How the deviation spills inside me like a hot lava in a Hawaiian Volcano ready to explode with fiery. Akin is such a fucking manipulator. I bought a Sony movie system theater six months ago or more. And He told me it doesn't work on my Tv. I believed him like a jackass until I decided to hook it up myself the fucker works!!! He told me he didn't like the speakers not working on regular TV when he wants to watch it.
............

LIAR! LIAR! LIAR!
I am just livid with anger. He continues to fucking amaze me. I am sitting down now to write this blog because this is the only place I can write how I feel and won't be yelled at or fought with. I really really despise him right now. I don't know if I am making a big deal of it or what. The reason I am now getting like this or getting around to putting the home theater together is I recently bought an  E.C I put most of it together myself  took me a few days but I did it and then I decided to go through the Tupperware containers and throw stuff out that I no longer need. I organized just about everything including the DVD shelf I purchased

The whole point is  I wanted to make my home look more like a home and not a dumpster yard. When I plugged the Sony home theater system in and WALAH to my astonishment it works. I texted Akin and asked him what the deal was. His original lie was, "This DVD player is not compatible with this TV."And I believed him like an trusting ass-wipe that I am. Like why lie about trivial shit? I had it collecting dust in my tupperware for no good reason it's one thing to say, "oh I don't know how to put this together to this doesn't work with your TV." With the new technology on this TV a 3-D 50" inch flatscreen seems to be up on todays technology I don't think they would accidentally forget to "add an output for the HDMI cable". That was his original excuse 6 mos. ago.

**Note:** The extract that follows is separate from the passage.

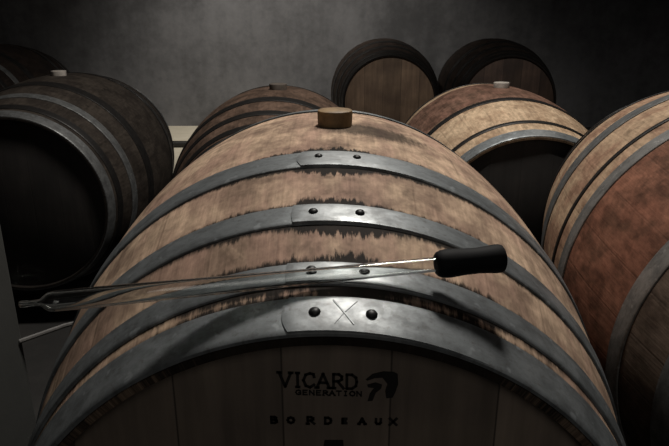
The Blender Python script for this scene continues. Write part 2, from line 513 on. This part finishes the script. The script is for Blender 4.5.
phi, al, s0 = 0.0, math.radians(8.5), 0.0502
sl = (RB - R0) * (2 / (L / 2)) * (1 - s0 / (L / 2))
nrm = Vector((-math.sin(phi), 0, math.cos(phi))); t1 = Vector((math.cos(phi), 0, math.sin(phi)))
t2 = (Vector((0, 1, 0)) + nrm * sl).normalized()
Cc = Vector((0, s0, 0)) + nrm * (prof(s0) + 0.0052 + 0.0068)
U = t1 * math.cos(al) + t2 * math.sin(al)
thief = bpy.data.objects.new('wine_thief', None); COL.objects.link(thief)
thief.location = Cc + Vector((0, 0, ZO))
thief.rotation_euler = U.to_track_quat('X', 'Z').to_euler()
thief.empty_display_size = 0.05
tag(thief, 'clear glass wine thief with black rubber bulb lying across the front barrel', 'pipette')
bm = bmesh.new()
outp = [(-0.2328, 0.0020), (-0.2316, 0.0027), (-0.225, 0.0023), (-0.218, 0.0026), (-0.2150, 0.0050), (-0.2115, 0.0074), (-0.206, 0.0081), (-0.18, 0.0081),
        (-0.12, 0.0076), (-0.03, 0.0067), (0.05, 0.0063), (0.105, 0.0060)]
inp = [(t, max(0.0011, r - 0.0013)) for t, r in outp][::-1]
lathe_axis(bm, outp + inp + [outp[0]], (0, 0, 0), (1, 0, 0), 32, caps=False)
bmesh.ops.remove_doubles(bm, verts=bm.verts[:], dist=1e-6)
link_mesh('glass_tube', bm, glass_mat(), thief)
bm = bmesh.new()
bp = [(0.0905, 0.0066), (0.091, 0.0086), (0.0925, 0.0101), (0.0955, 0.0113), (0.100, 0.0119), (0.106, 0.0117), (0.116, 0.0109), (0.126, 0.0107), (0.134, 0.0112), (0.141, 0.0120),
      (0.1445, 0.0120), (0.147, 0.0113), (0.1482, 0.0096), (0.1485, 0.004)]
lathe_axis(bm, bp, (0, 0, 0), (1, 0, 0), 36)
RUB = mat_plain('black_rubber', (0.004, 0.004, 0.005), 0.7, 0, 0.2, 90)
RUB.node_tree.nodes['Principled BSDF'].inputs['Specular IOR Level'].default_value = 0.2
link_mesh('rubber_bulb', bm, RUB, thief)

# ------------------------------------------------------------------ racks under the barrels
STEEL = mat_plain('dark_rack_steel', (0.025, 0.024, 0.023), 0.55, 0.3, 0.3, 40)


def rack(x, y, z, yaw, label):
    c = ZO + z - RB
    top = c + RB - prof(L / 2 - 0.225) - 0.0005
    bm = bmesh.new()
    for sy in (-1, 1):
        box(bm, -0.30, 0.30, sy * 0.25 - 0.025, sy * 0.25 + 0.025, max(0.0, top - 0.05), top)
    o = link_mesh('barrel_rack', bm, STEEL, smooth=False)
    bm = bmesh.new()
    me = o.data
    bm.from_mesh(me)
    for sx in (-1, 1):
        box(bm, sx * 0.27 - 0.02, sx * 0.27 + 0.02, -0.40, 0.40, 0.0, min(0.05, top))
    bm.to_mesh(me); bm.free()
    o.location = (x, y, 0); o.rotation_euler = (0, 0, yaw)
    tag(o, label, 'rack', 'low steel racks under the barrels')


rack(0, L / 2, 0, 0, 'low dark rack under the lettered front barrel')
rack(0.553, 1.70, -0.092, -0.008, 'low dark rack under the golden oak barrel')
rack(-0.19, 1.76, -0.105, 0.02, 'low dark rack under the brown barrel behind the front one')
rack(-0.994, 1.912, -0.074, 0.035, 'low dark rack under the grey-brown barrel beside the pillar')
rack(0.785, 0.668, 0.024, -0.163, 'low dark rack under the wine-stained reddish barrel')
rack(0.345, 3.883, -0.032, 0.008, 'low dark rack under the barrel with tan plank head')
rack(1.065, 3.82, -0.03, -0.03, 'low dark rack under the barrel with reddish-brown head')
rack(-1.95, 3.3, -0.04, 0.0, 'low dark rack under the nearly black corner barrel')

# dark pipe on the pale floor, and a cord off the pillar
bm = bmesh.new(); tube(bm, [(-1.45, 4.2, 0.0365), (-0.1, 4.2, 0.0365)], 0.024, 14)
tag(link_mesh('floor_pipe', bm, STEEL), 'dark pipe lying on the pale floor strip seen between two barrels', 'pipe')
bm = bmesh.new()
pts = [(-0.506, 0.49, ZO - 0.004), (-0.46, 0.56, ZO - 0.012), (-0.41, 0.62, ZO - 0.024), (-0.385, 0.68, ZO - 0.06), (-0.375, 0.75, ZO - 0.16), (-0.385, 0.82, ZO - 0.32),
       (-0.40, 0.86, 0.05), (-0.41, 0.92, 0.006), (-0.42, 1.05, 0.004)]
tube(bm, pts, 0.004, 8)
tag(link_mesh('cord', bm, mat_plain('pale_cord', (0.10, 0.095, 0.09), 0.6)), 'thin pale cord running from the grey pillar behind the front barrel', 'cord')

# ------------------------------------------------------------------ room
def plaster(name, c0, c1, seed=0.0, rough=0.85):
    m = Mat(name)
    v = m.vec(m.x * 1.0 + seed, m.y, m.z)
    n = m.noise(v, 1.3, 5.0, 0.6); f = m.noise(v, 14.0, 4.0, 0.7); g = m.noise(m.vec(m.x * 5.0 + seed, m.y * 5.0, m.z * 0.6), 1.0, 3.0, 0.6)
    col = m.mix((n * 0.6 + f * 0.25 + g * 0.25).step(0.38, 0.72), c0, c1)
    m.set('Base Color', col).set('Roughness', rough).bump(f, 0.2, 0.004)
    return m.m


WALL = plaster('grey_plaster', (0.085, 0.085, 0.09), (0.20, 0.20, 0.21))
FLOOR = plaster('dark_concrete', (0.02, 0.019, 0.018), (0.04, 0.037, 0.034), 3.0)
PALE = plaster('pale_concrete', (0.66, 0.60, 0.48), (0.80, 0.74, 0.61), 3.0)
X0, X1, Y0, Y1, H = -3.2, 3.2, -2.2, 5.1, 3.0
for nm, b, mt in (('floor', (X0, X1, Y0, Y1, -0.1, 0), FLOOR), ('ceiling', (X0, X1, Y0, Y1, H, H + 0.1), WALL), ('wall_back', (X0, X1, Y1, Y1 + 0.1, 0, H), WALL),
                  ('wall_front', (X0, X1, Y0 - 0.1, Y0, 0, H), WALL), ('wall_left', (X0 - 0.1, X0, Y0, Y1, 0, H), WALL), ('wall_right', (X1, X1 + 0.1, Y0, Y1, 0, H), WALL)):
    bm = bmesh.new(); box(bm, *b); structure(link_mesh(nm, bm, mt, smooth=False))
bm = bmesh.new(); box(bm, -1.55, -0.42, 3.35, Y1, 0, 0.012); structure(link_mesh('trim_1', bm, PALE, smooth=False), 'pale concrete strip on the floor at the foot of the back wall')
bm = bmesh.new(); box(bm, -0.80, -0.505, 0.20, 0.5, 0, H); bevel_all(bm, 0.004)
structure(link_mesh('pillar', bm, plaster('pillar_paint', (0.038, 0.039, 0.036), (0.055, 0.056, 0.052), 9.0), smooth=False), 'dark grey square pillar at the left')

# ------------------------------------------------------------------ light
def light(name, kind, loc, target, energy, color=(1, 1, 1), **kw):
    d = bpy.data.lights.new(name, kind); d.energy = energy; d.color = color
    for k, v in kw.items(): setattr(d, k, v)
    o = bpy.data.objects.new(name, d); COL.objects.link(o); o.location = loc
    o.rotation_euler = (Vector(target) - Vector(loc)).to_track_quat('-Z', 'Y').to_euler()
    return o


light('cellar_lamp', 'AREA', (0.30, 1.22, 2.5), (0.15, 0.7, 0.7), 35, (1.0, 0.95, 0.88), shape='DISK', size=0.34)
light('back_fill_spot', 'SPOT', (-0.7, 3.3, 2.85), (-0.35, 4.95, 0.35), 215, (1.0, 0.94, 0.84), spot_size=math.radians(80), spot_blend=1.0, shadow_soft_size=0.12)  # unseen spot added to brighten the pale strip and back wall

light('front_fill', 'AREA', (0.2, -2.0, 1.9), (0.1, 0, 0.6), 4.4, (1.0, 0.95, 0.88), shape='RECTANGLE', size=0.9, size_y=1.8)  # fill light added behind the camera to lift the front head; no doorway there

w = bpy.data.worlds.new('world'); SC.world = w; w.use_nodes = True
w.node_tree.nodes['Background'].inputs[0].default_value = (0.02, 0.021, 0.024, 1)

cam = bpy.data.cameras.new('camera'); co = bpy.data.objects.new('camera', cam); COL.objects.link(co)
cam.sensor_width = 36; cam.lens = 623.85 / 669 * 36; cam.clip_start = 0.02
co.location = (0.0062, -0.4076, 0.5082 + ZO)
co.rotation_euler = (PI / 2 - 0.3308, 0, -0.0019)
SC.camera = co
SC.view_settings.view_transform = 'Standard'; SC.view_settings.look = 'None'
SC.view_settings.gamma = 1; SC.view_settings.use_curve_mapping = False
SC.view_settings.exposure = 0.0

Now his new lie is " You asked me to plug it in as a receiver, not a DVD system." WTF? How else am I supposed to watch movies? I know P.B is my original choice I can always hook up the macbook to the HDMI converter and fullscreen the monitor onto the TV if I wanted, but I wanted a DVD theater system for other times. Or maybe I just want it there for Company in case my family want to come and watch a movie. 

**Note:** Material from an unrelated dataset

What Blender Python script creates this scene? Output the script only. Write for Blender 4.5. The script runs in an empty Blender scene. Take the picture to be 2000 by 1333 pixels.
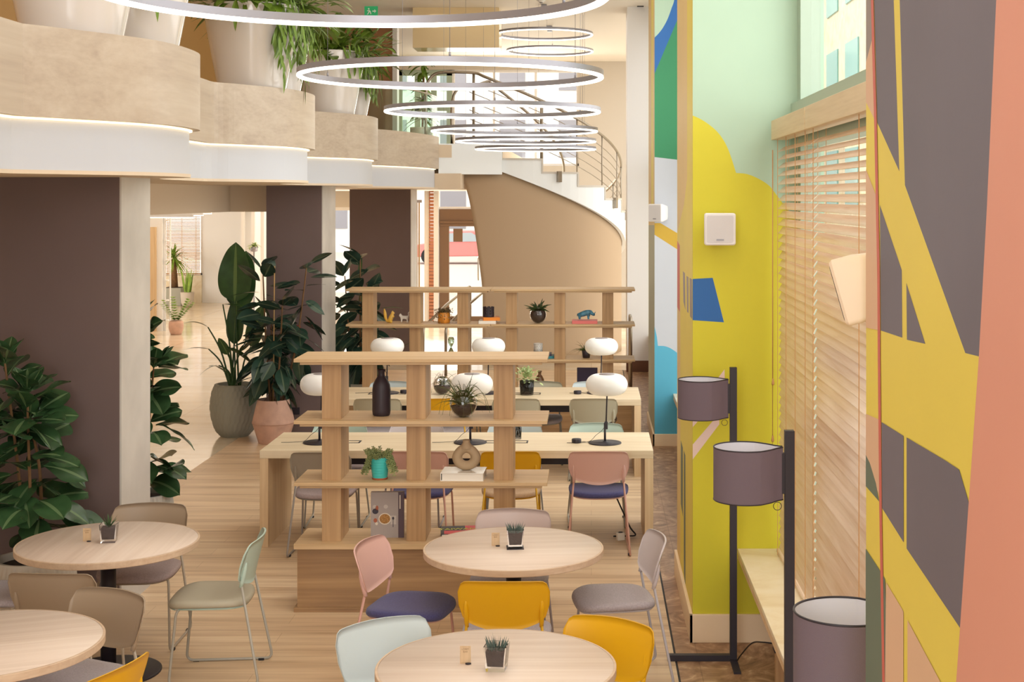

The point is, he didn't put it together right, like he didn't put the E.C together, or the toilet space-saver  had to do it by myself, which was hard and shitty experience He doesn't build or fix things. Oh here is another one, he made me buy him two 16GB of ram for his laptop in exchange for his old one to put in my laptop. come to find out the ram didn't fit his laptop it was the wrong one. He calls himself a Nerd or a geek and yet doesn't know shit about Computer hardware. I am going to take a course on computer hardware so I can learn about ram and bytes. I'll tell you what I'll be better at what he is supposed to be good at. He got mad when I put the E.C together myself and then got even more annoyed when he had to put the rest of it together and did a half-ass job at it. So I went ahead and did it myself. 

When I asked him to get me some brackets to hang up the cabinet I purchased he said, "ok." today I asked him for the brackets and he said, "I'll look if not, I'll go to Home depot." 


Just do it. Just hit me. 
Hit me. REALLY hard.
THERE!!!



"How in hell are you going to Home Depot, Akin, you don't drive nor do you have your car anymore!" I exclaimed. He just goes to these places in his head that don't measure up with reality. It's like he is trying to hush me by making plans that are not going to happen. If he were to say, "Well, if you're going to Walmart tomorrow, I'll give you the cash to grab it if I can't find any."That would have made sense and probable. But not with him everything is improbable and inconsistent, I feel like I am just wasting my time with a loser. He doesn't work, so how will he get to Home Depot which is on the other side of town? Steal a horse from an imaginary stable ad gallop into the wind of sprinkles?As much as I try to just lay low and make a better life for myself and respect other people it never seems to work out. I am constantly tired and drained I am always doing something around the house like repairing stuff and buying replacements for things needed. After I am done here I am going to write out a list of things that need to be done let's see if he does any of it tomorrow.